>> BEGIN Material provided

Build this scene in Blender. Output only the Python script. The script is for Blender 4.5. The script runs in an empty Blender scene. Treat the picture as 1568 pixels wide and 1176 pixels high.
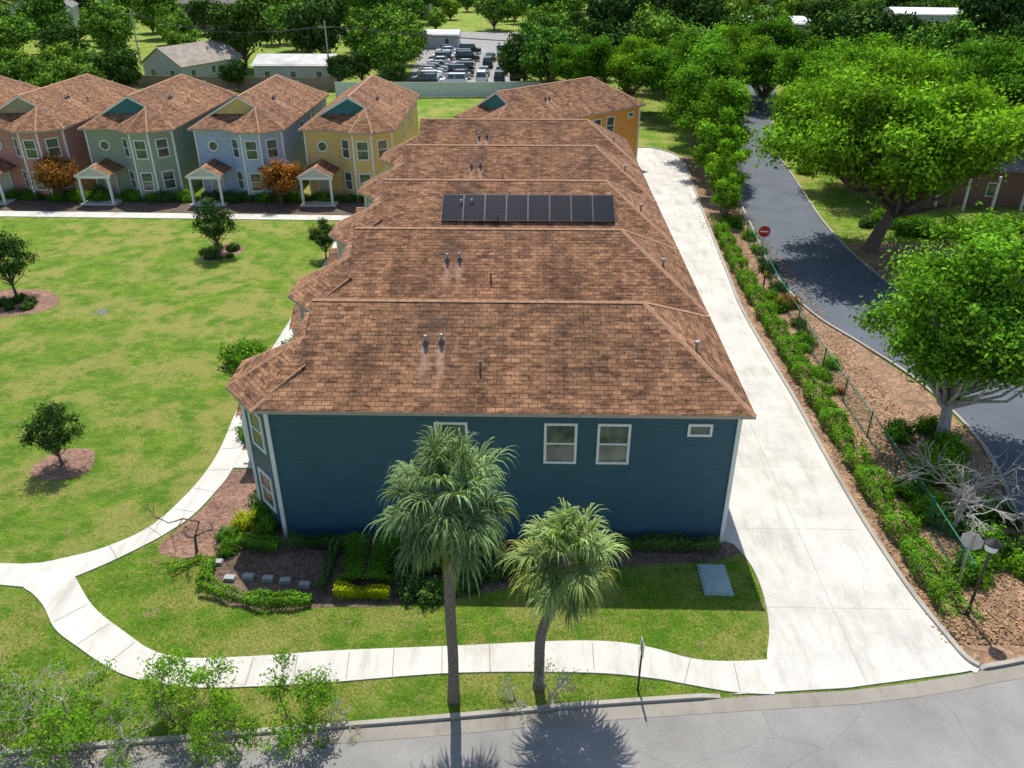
import bpy, bmesh, math, random
import numpy as np
from mathutils import Vector, Matrix
R=math.radians
scene=bpy.context.scene
random.seed(7)
# ------------------------------------------------------------------ camera / light
cam=bpy.data.cameras.new("camera"); camo=bpy.data.objects.new("camera",cam)
scene.collection.objects.link(camo); scene.camera=camo
cam.sensor_width=36; cam.lens=28.47; cam.clip_end=3000
camo.location=(0,0,22); camo.rotation_euler=(R(61),0,R(1.2))
w=bpy.data.worlds.new("World"); scene.world=w; w.use_nodes=True
nt=w.node_tree; bg=nt.nodes["Background"]; sky=nt.nodes.new("ShaderNodeTexSky")
sky.sky_type='NISHITA'; sky.sun_disc=False; sky.sun_elevation=R(60); sky.sun_rotation=R(-6)
nt.links.new(sky.outputs[0],bg.inputs[0]); bg.inputs[1].default_value=0.15
sl=bpy.data.lights.new("sun",'SUN'); sl.energy=5.0; sl.angle=R(0.5); sl.color=(1,0.95,0.86)
so=bpy.data.objects.new("sun",sl); scene.collection.objects.link(so)
el=R(61); az=R(-6)
sd=Vector((math.sin(az)*math.cos(el),math.cos(az)*math.cos(el),math.sin(el)))
so.rotation_euler=sd.to_track_quat('Z','Y').to_euler(); so.location=(0,0,60)
scene.view_settings.view_transform='Standard'; scene.view_settings.look='None'; scene.view_settings.exposure=0

# ------------------------------------------------------------------ material helpers
class NM:
    def __init__(s,name):
        s.m=bpy.data.materials.new(name); s.m.use_nodes=True; s.t=s.m.node_tree
        s.b=s.t.nodes["Principled BSDF"]; s.out=s.t.nodes["Material Output"]
    def n(s,typ,ins=None,**kw):
        x=s.t.nodes.new(typ)
        for k,v in kw.items(): setattr(x,k,v)
        if ins:
            for k,v in ins.items():
                if isinstance(v,bpy.types.NodeSocket): s.t.links.new(v,x.inputs[k])
                else: x.inputs[k].default_value=v
        return x
    def set(s,k,v):
        if isinstance(v,bpy.types.NodeSocket): s.t.links.new(v,s.b.inputs[k])
        else: s.b.inputs[k].default_value=v
    def coord(s,kind='Object'): return s.n("ShaderNodeTexCoord").outputs[kind]
    def noise(s,vec,scale,detail=4,rough=.6): return s.n("ShaderNodeTexNoise",{'Vector':vec,'Scale':scale,'Detail':detail,'Roughness':rough}).outputs[0]
    def ramp(s,fac,stops):
        r=s.n("ShaderNodeValToRGB",{'Fac':fac}); e=r.color_ramp.elements
        e[0].position=stops[0][0]; e[0].color=c4(stops[0][1]); e[1].position=stops[-1][0]; e[1].color=c4(stops[-1][1])
        for p,c in stops[1:-1]: x=e.new(p); x.color=c4(c)
        return r.outputs[0]
    def mix(s,f,a,b,mode='MIX'):
        x=s.n("ShaderNodeMix",data_type='RGBA',blend_type=mode)
        for i,v in ((0,f),(6,a),(7,b)):
            if isinstance(v,bpy.types.NodeSocket): s.t.links.new(v,x.inputs[i])
            else: x.inputs[i].default_value=v if i==0 else c4(v)
        return x.outputs[2]
    def math(s,op,a,b=0.0):
        x=s.n("ShaderNodeMath",operation=op)
        for i,v in enumerate((a,b)):
            if isinstance(v,bpy.types.NodeSocket): s.t.links.new(v,x.inputs[i])
            else: x.inputs[i].default_value=v
        return x.outputs[0]
    def bump(s,h,strength=.3,dist=.02):
        x=s.n("ShaderNodeBump",{'Height':h,'Strength':strength,'Distance':dist}); s.set('Normal',x.outputs[0])
def c4(c):
    if isinstance(c,(int,float)): return (c,c,c,1)
    return tuple(c)+(1,) if len(c)==3 else tuple(c)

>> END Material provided

The problem:
Without the pictures, write out the whole listing above exactly as it appears.

Result for this exercise:
Build this scene in Blender. Output only the Python script. The script is for Blender 4.5. The script runs in an empty Blender scene. Treat the picture as 1568 pixels wide and 1176 pixels high.
import bpy, bmesh, math, random
import numpy as np
from mathutils import Vector, Matrix
R=math.radians
scene=bpy.context.scene
random.seed(7)
# ------------------------------------------------------------------ camera / light
cam=bpy.data.cameras.new("camera"); camo=bpy.data.objects.new("camera",cam)
scene.collection.objects.link(camo); scene.camera=camo
cam.sensor_width=36; cam.lens=28.47; cam.clip_end=3000
camo.location=(0,0,22); camo.rotation_euler=(R(61),0,R(1.2))
w=bpy.data.worlds.new("World"); scene.world=w; w.use_nodes=True
nt=w.node_tree; bg=nt.nodes["Background"]; sky=nt.nodes.new("ShaderNodeTexSky")
sky.sky_type='NISHITA'; sky.sun_disc=False; sky.sun_elevation=R(60); sky.sun_rotation=R(-6)
nt.links.new(sky.outputs[0],bg.inputs[0]); bg.inputs[1].default_value=0.15
sl=bpy.data.lights.new("sun",'SUN'); sl.energy=5.0; sl.angle=R(0.5); sl.color=(1,0.95,0.86)
so=bpy.data.objects.new("sun",sl); scene.collection.objects.link(so)
el=R(61); az=R(-6)
sd=Vector((math.sin(az)*math.cos(el),math.cos(az)*math.cos(el),math.sin(el)))
so.rotation_euler=sd.to_track_quat('Z','Y').to_euler(); so.location=(0,0,60)
scene.view_settings.view_transform='Standard'; scene.view_settings.look='None'; scene.view_settings.exposure=0

# ------------------------------------------------------------------ material helpers
class NM:
    def __init__(s,name):
        s.m=bpy.data.materials.new(name); s.m.use_nodes=True; s.t=s.m.node_tree
        s.b=s.t.nodes["Principled BSDF"]; s.out=s.t.nodes["Material Output"]
    def n(s,typ,ins=None,**kw):
        x=s.t.nodes.new(typ)
        for k,v in kw.items(): setattr(x,k,v)
        if ins:
            for k,v in ins.items():
                if isinstance(v,bpy.types.NodeSocket): s.t.links.new(v,x.inputs[k])
                else: x.inputs[k].default_value=v
        return x
    def set(s,k,v):
        if isinstance(v,bpy.types.NodeSocket): s.t.links.new(v,s.b.inputs[k])
        else: s.b.inputs[k].default_value=v
    def coord(s,kind='Object'): return s.n("ShaderNodeTexCoord").outputs[kind]
    def noise(s,vec,scale,detail=4,rough=.6): return s.n("ShaderNodeTexNoise",{'Vector':vec,'Scale':scale,'Detail':detail,'Roughness':rough}).outputs[0]
    def ramp(s,fac,stops):
        r=s.n("ShaderNodeValToRGB",{'Fac':fac}); e=r.color_ramp.elements
        e[0].position=stops[0][0]; e[0].color=c4(stops[0][1]); e[1].position=stops[-1][0]; e[1].color=c4(stops[-1][1])
        for p,c in stops[1:-1]: x=e.new(p); x.color=c4(c)
        return r.outputs[0]
    def mix(s,f,a,b,mode='MIX'):
        x=s.n("ShaderNodeMix",data_type='RGBA',blend_type=mode)
        for i,v in ((0,f),(6,a),(7,b)):
            if isinstance(v,bpy.types.NodeSocket): s.t.links.new(v,x.inputs[i])
            else: x.inputs[i].default_value=v if i==0 else c4(v)
        return x.outputs[2]
    def math(s,op,a,b=0.0):
        x=s.n("ShaderNodeMath",operation=op)
        for i,v in enumerate((a,b)):
            if isinstance(v,bpy.types.NodeSocket): s.t.links.new(v,x.inputs[i])
            else: x.inputs[i].default_value=v
        return x.outputs[0]
    def bump(s,h,strength=.3,dist=.02):
        x=s.n("ShaderNodeBump",{'Height':h,'Strength':strength,'Distance':dist}); s.set('Normal',x.outputs[0])
def c4(c):
    if isinstance(c,(int,float)): return (c,c,c,1)
    return tuple(c)+(1,) if len(c)==3 else tuple(c)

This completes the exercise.